### Your objective:
Read the listing and extract each line that includes the word "this".

━━ Data extract

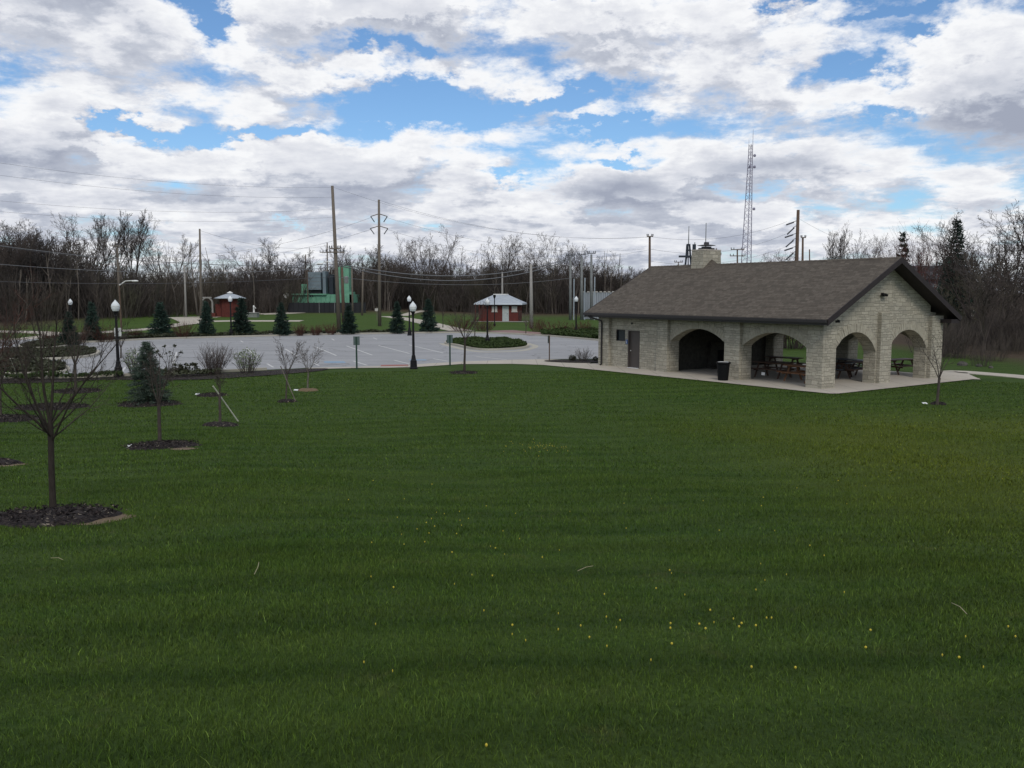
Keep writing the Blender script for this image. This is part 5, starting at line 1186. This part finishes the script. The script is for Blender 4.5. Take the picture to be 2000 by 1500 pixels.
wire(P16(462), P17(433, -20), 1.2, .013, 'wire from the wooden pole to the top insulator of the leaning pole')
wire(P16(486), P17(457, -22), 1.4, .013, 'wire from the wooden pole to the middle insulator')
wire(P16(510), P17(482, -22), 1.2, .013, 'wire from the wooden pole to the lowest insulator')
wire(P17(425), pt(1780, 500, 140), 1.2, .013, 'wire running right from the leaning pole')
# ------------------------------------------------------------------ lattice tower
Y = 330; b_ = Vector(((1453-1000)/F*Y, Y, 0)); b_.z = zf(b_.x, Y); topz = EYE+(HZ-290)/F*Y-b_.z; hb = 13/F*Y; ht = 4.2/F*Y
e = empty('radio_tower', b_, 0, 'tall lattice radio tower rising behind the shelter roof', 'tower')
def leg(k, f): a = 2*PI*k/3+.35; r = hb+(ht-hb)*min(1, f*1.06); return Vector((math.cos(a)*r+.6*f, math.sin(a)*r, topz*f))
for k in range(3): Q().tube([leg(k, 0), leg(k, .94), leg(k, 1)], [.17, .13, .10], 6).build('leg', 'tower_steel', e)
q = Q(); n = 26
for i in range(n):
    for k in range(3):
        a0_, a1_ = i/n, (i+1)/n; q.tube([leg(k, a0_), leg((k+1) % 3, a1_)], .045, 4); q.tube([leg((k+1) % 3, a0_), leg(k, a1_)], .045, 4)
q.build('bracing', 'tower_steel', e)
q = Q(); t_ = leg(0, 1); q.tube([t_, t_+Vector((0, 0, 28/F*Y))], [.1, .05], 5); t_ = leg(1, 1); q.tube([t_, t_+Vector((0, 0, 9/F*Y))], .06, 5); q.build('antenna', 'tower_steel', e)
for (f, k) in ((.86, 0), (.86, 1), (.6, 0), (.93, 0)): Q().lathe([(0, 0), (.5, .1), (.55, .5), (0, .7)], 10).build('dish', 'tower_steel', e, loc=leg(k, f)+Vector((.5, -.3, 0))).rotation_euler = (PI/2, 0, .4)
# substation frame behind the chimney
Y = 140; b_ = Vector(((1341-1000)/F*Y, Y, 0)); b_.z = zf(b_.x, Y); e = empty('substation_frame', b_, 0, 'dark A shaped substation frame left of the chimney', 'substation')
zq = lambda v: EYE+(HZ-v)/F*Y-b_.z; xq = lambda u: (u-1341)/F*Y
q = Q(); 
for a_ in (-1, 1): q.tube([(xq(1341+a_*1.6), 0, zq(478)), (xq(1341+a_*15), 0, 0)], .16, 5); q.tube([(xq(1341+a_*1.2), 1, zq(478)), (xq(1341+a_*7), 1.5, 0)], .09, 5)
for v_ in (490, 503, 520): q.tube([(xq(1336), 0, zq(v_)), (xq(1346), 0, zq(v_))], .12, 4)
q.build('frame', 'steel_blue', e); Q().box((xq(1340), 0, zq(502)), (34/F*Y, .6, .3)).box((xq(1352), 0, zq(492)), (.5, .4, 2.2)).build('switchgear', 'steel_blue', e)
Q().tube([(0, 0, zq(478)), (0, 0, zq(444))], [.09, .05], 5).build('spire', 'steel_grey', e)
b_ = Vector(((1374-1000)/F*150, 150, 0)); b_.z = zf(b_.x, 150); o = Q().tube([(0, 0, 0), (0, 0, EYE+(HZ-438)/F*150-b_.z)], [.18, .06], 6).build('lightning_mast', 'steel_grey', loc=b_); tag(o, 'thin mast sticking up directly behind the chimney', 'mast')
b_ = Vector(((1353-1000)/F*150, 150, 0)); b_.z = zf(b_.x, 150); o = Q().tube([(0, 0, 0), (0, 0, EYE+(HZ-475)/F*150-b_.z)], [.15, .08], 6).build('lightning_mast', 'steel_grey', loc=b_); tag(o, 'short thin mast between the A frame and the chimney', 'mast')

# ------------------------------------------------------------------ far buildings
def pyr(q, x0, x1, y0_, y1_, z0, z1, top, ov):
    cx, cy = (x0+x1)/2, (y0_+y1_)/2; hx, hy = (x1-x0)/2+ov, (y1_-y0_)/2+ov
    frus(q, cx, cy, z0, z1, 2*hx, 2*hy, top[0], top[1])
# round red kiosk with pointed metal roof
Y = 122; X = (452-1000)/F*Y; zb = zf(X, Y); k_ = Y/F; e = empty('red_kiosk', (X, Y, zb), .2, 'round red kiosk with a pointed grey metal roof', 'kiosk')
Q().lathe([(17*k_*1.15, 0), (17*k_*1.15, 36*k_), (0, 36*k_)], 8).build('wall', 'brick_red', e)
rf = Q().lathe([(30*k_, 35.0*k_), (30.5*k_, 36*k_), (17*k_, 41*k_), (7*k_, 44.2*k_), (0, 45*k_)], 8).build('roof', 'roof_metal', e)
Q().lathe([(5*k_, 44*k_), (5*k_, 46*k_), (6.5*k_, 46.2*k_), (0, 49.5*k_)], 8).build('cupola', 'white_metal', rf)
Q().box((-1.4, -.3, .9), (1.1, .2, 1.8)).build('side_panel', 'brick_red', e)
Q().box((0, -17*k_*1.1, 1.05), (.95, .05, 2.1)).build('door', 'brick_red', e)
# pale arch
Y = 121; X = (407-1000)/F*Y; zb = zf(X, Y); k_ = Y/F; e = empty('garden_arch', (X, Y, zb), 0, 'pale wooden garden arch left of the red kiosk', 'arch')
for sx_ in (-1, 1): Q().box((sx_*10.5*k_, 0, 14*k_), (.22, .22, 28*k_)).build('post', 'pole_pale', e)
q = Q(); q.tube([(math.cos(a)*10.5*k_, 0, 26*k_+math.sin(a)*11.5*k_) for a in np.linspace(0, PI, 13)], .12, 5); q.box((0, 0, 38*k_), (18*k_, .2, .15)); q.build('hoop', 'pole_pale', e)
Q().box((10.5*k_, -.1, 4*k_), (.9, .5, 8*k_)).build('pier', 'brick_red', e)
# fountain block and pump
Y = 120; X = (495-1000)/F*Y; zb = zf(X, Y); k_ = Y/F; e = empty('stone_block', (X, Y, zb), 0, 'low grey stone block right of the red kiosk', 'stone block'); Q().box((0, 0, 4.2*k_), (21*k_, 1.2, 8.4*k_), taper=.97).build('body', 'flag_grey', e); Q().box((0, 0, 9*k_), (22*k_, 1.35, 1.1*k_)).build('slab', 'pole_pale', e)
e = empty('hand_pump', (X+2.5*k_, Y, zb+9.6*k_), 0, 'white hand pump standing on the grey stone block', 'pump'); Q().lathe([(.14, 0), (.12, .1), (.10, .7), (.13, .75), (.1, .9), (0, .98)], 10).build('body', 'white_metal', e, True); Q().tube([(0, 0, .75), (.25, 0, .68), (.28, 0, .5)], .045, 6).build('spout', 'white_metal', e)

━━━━
━━ Data extract

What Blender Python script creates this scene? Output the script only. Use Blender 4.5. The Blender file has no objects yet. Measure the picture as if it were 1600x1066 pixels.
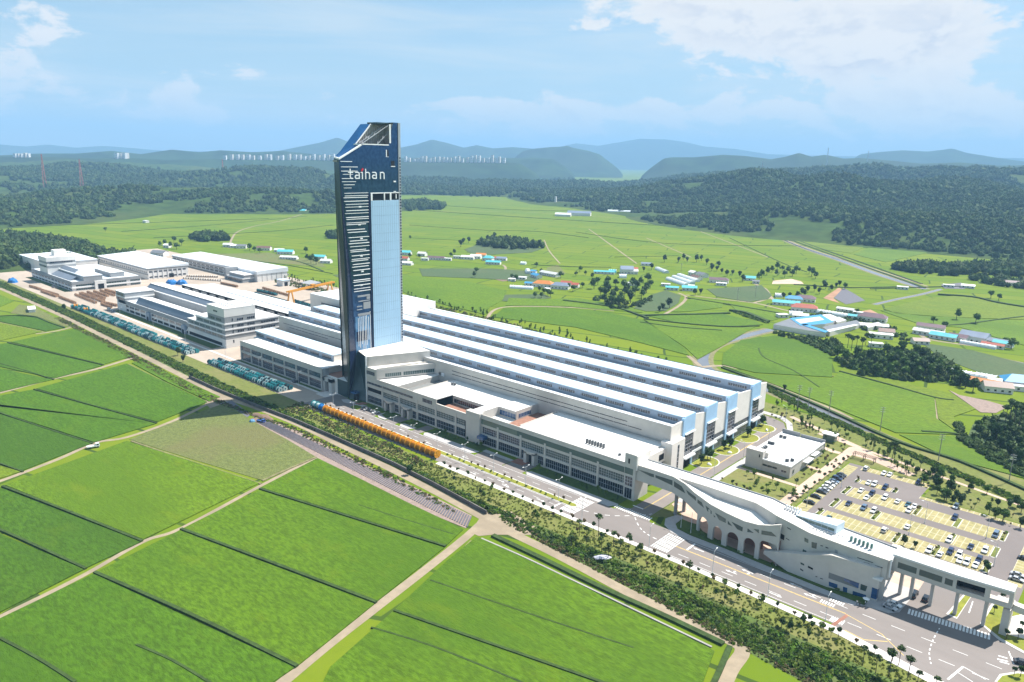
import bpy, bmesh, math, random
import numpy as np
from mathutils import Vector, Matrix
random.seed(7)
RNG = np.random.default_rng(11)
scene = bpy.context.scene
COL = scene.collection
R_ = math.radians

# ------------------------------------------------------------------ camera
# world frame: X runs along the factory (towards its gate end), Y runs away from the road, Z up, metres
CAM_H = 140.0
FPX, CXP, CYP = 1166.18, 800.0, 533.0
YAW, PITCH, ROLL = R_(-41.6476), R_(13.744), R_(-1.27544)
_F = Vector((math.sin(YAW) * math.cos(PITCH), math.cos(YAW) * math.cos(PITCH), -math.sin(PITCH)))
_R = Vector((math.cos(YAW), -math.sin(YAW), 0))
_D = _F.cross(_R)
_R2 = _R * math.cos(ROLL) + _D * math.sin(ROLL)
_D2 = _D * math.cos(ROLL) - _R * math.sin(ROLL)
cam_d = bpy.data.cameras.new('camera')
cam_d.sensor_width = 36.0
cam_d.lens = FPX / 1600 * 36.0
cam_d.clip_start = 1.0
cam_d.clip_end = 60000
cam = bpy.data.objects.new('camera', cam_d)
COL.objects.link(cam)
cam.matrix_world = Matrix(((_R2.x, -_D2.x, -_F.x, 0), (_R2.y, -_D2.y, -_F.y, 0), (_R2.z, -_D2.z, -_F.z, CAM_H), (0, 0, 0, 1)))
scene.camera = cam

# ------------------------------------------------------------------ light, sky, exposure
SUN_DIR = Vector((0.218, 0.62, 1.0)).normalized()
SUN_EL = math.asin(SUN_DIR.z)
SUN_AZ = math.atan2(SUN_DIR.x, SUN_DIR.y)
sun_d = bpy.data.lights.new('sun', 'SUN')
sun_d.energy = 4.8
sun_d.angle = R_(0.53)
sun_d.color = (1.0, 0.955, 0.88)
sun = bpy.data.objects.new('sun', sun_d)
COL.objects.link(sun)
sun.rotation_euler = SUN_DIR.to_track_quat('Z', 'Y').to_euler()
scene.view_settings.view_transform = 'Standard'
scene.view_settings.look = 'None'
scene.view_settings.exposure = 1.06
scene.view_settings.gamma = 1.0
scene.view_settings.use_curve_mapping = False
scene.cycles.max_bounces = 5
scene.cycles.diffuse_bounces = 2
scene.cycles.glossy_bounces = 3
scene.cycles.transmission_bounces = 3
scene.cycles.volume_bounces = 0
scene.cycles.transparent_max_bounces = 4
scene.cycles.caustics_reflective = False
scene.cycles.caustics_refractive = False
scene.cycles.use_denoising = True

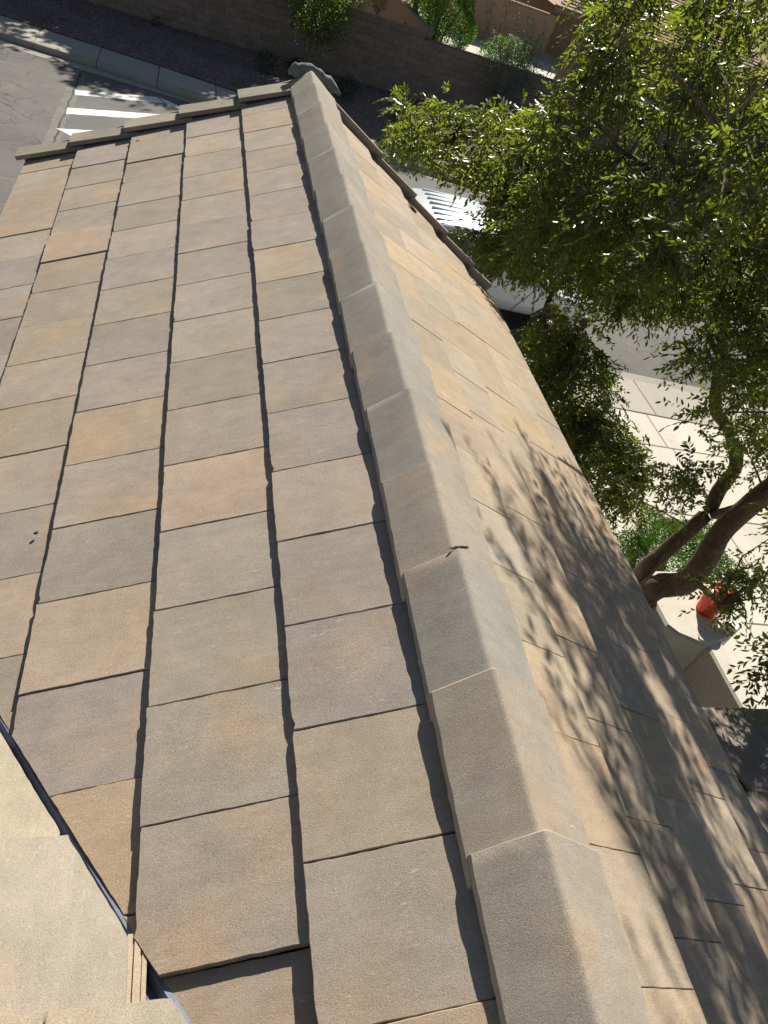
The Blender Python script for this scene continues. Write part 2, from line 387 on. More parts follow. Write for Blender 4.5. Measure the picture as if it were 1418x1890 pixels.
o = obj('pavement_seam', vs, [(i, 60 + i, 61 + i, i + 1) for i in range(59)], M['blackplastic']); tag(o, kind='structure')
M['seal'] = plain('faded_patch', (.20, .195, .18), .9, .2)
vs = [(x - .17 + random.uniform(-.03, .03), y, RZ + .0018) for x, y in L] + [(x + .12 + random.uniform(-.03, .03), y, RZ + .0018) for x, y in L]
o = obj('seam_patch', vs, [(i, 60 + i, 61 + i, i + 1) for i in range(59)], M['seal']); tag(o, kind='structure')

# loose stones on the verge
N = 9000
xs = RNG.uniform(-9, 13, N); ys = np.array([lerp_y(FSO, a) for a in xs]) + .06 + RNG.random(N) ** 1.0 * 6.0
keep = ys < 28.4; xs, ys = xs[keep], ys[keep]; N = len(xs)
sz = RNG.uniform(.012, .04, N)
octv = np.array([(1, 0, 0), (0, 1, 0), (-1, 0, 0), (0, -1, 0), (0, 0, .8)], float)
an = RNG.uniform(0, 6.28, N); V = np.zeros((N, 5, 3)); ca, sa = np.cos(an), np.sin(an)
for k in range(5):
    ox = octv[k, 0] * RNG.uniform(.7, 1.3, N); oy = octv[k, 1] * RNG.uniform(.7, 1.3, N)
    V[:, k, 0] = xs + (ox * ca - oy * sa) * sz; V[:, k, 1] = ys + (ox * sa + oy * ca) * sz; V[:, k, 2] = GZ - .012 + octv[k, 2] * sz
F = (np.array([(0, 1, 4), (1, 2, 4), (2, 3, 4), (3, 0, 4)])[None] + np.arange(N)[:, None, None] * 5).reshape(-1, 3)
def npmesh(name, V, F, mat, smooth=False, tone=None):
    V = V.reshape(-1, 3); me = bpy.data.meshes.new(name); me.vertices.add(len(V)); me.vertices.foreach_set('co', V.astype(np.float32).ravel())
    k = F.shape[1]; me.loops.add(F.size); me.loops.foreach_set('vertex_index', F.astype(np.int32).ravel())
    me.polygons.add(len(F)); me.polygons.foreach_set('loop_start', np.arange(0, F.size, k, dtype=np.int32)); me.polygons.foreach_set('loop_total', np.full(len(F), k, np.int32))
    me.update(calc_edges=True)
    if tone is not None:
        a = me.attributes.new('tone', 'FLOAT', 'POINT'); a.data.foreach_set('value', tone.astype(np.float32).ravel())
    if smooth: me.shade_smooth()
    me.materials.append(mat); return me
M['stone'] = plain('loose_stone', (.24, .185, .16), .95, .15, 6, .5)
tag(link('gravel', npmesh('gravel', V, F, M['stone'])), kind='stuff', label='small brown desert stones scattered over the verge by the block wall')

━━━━
━━ Data extract

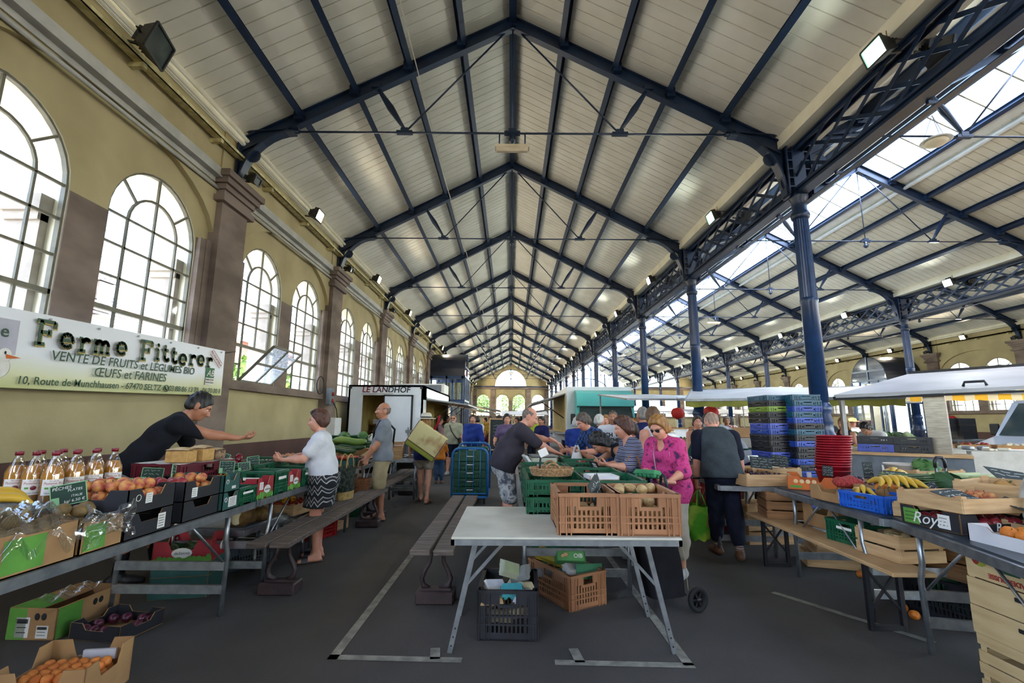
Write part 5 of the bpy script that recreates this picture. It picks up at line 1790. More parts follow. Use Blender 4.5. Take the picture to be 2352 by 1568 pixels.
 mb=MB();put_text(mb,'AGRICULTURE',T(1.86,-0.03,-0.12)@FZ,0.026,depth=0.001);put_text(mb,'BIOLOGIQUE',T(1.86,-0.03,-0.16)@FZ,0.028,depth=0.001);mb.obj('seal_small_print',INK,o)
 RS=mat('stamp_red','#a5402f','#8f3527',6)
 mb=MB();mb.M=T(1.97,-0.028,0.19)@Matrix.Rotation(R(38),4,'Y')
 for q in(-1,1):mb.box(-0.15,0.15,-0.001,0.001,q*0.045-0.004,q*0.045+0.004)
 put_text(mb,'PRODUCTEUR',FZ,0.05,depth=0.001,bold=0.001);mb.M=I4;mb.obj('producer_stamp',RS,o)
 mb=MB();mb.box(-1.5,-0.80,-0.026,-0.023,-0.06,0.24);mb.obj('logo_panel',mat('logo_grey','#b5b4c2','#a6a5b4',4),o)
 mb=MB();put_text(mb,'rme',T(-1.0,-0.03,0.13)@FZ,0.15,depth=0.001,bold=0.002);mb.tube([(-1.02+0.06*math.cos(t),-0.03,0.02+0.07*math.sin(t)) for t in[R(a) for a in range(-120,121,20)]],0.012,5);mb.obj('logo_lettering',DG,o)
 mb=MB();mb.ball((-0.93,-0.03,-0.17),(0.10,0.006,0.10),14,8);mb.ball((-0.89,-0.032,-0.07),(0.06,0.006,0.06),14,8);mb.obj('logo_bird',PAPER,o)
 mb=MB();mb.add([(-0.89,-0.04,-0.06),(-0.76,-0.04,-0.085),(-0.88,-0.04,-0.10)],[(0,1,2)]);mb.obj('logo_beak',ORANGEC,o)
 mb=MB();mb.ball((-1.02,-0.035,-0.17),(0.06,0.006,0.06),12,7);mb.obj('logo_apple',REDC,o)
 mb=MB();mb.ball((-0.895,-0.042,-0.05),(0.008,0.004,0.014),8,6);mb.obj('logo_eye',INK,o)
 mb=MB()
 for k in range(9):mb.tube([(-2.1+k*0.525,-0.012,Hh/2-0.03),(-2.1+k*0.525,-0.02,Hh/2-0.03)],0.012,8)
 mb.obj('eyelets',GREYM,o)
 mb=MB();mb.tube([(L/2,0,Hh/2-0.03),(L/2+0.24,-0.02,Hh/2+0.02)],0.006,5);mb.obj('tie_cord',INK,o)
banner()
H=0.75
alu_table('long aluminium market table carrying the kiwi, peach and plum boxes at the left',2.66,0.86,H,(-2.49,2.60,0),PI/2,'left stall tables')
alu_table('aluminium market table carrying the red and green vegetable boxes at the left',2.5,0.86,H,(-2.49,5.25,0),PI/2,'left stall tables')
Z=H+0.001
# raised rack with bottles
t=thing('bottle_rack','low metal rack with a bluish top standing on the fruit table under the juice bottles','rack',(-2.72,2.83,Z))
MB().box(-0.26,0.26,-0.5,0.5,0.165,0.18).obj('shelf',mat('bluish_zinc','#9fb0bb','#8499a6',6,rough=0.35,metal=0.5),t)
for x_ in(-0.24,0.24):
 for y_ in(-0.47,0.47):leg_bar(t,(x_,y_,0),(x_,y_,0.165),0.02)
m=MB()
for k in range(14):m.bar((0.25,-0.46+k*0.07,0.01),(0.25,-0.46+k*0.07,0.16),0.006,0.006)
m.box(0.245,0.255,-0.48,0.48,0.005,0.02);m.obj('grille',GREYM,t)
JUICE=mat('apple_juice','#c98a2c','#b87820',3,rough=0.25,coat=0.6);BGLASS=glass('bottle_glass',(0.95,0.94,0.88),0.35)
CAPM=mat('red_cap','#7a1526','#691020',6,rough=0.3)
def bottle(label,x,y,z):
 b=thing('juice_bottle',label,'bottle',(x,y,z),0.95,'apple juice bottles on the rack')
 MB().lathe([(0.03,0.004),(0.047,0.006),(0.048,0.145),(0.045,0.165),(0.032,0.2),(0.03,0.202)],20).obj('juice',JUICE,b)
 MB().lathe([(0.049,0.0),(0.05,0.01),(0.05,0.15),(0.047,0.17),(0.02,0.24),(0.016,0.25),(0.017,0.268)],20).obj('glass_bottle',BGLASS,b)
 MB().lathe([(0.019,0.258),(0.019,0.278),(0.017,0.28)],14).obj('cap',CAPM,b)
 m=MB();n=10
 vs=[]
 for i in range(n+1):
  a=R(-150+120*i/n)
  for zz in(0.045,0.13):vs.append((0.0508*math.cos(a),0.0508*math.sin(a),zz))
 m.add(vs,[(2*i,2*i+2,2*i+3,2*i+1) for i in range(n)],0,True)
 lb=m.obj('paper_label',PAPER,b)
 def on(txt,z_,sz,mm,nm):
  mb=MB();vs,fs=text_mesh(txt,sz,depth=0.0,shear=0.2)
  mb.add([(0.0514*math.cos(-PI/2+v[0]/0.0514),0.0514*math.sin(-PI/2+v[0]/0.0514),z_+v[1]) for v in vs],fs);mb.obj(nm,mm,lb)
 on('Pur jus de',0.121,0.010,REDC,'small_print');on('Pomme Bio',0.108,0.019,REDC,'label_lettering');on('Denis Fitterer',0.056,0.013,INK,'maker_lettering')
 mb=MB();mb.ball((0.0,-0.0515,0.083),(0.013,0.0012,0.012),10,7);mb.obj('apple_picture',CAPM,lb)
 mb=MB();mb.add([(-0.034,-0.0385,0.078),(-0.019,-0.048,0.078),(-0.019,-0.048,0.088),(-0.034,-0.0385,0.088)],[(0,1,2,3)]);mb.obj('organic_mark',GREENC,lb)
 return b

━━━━

### Reply to the exercise:
Keep writing the Blender script for this image. This is part 5, starting at line 1186. This part finishes the script. The script is for Blender 4.5. Take the picture to be 2000 by 1500 pixels.
What Blender Python script creates this scene? Output the script only. Use Blender 4.5. The Blender file has no objects yet. Measure the picture as if it were 1600x1066 pixels.
The Blender Python script for this scene continues. Write part 2, from line 387 on. More parts follow. Write for Blender 4.5. Measure the picture as if it were 1418x1890 pixels.
Write part 5 of the bpy script that recreates this picture. It picks up at line 1790. More parts follow. Use Blender 4.5. Take the picture to be 2352 by 1568 pixels.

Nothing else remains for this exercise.